Imagine…. These followers have been with Jesus as he fed the 5,000, as he healed the woman of her bleeding illness, as he raised the Roman soldier’s daughter from death. These followers have seen it ALL. They’ve talked to the Savior of the world, the very Son of God. And they walk away! Those that stay are drawn together as a community of faith. It isn’t a creed or a mission statement or a building or a history in their community that connects them and commits them. Instead, it is their belief in something too incredible to explain and in a man too mysterious and beautiful to reject that draws them into community.

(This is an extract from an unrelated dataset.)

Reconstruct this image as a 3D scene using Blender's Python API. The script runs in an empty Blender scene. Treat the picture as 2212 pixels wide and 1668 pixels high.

And yet, I can’t help but wonder what happened to those who turned away. What was the final straw in their minds that made them leave? I ask this question of them as I look up into my own world in this moment. There is so much pain and fear and grief. Refugees fleeing their homes and countries because of war and environmental disasters. Friends and families sick with illness and dying in isolation. Parents sending children to school in the uncertainty of school remaining open through Christmas. Loved ones who choose addiction over acceptance. There is so much that could draw us away, draw us apart from one another.
In our own grief or pain or anger or fear, we could stop. We could resist. We could reject. Life, especially life in these current days, is uncertain enough. We turn on the news or scroll through the internet and see much that can overshadow our hope. As NT Wright says regarding those who turned away, “It was more that what he had said made a huge hole in their world-view, and when that happens some people prefer not to think about it anymore.”
And yet, each one of us here continues to be present. Continues to show up. Continues to join. And I have to ask the question that only you, within your own heart, can answer. Why are you here? Why do you stay? Why do you pray? Why do you believe?
CS Lewis said in A Grief Observed, “Talk to me about the truth of religion and I’ll listen gladly. Talk to me about the duty of religion and I’ll listen submissively. But don’t come talking to me about the consolations of religion or I shall suspect that you don’t understand.” Jesus isn’t Episcopalian. He isn’t Baptist or Catholic or Lutheran or any other religion. Jesus isn’t this building at 325 E Washington in McAlester. Jesus isn’t a dogma, a set of rules or doctrine that are undeniably true. Instead, Jesus is Truth. For each of us, the answer to the questions I asked just now could be something different. But the core of our response is Jesus. His actions, his behaviors, his compassion and love and purity are what draws us to him and what keeps us together. And, as NT Wright continued to offer, “Jesus is the Word made flesh, and it is his body and blood that are the vehicles of the inner life of the Word.”
As we sit in the presence of pain and uncertainty, we do have hope. We do have the fact of love. And, as we look around, we are not alone.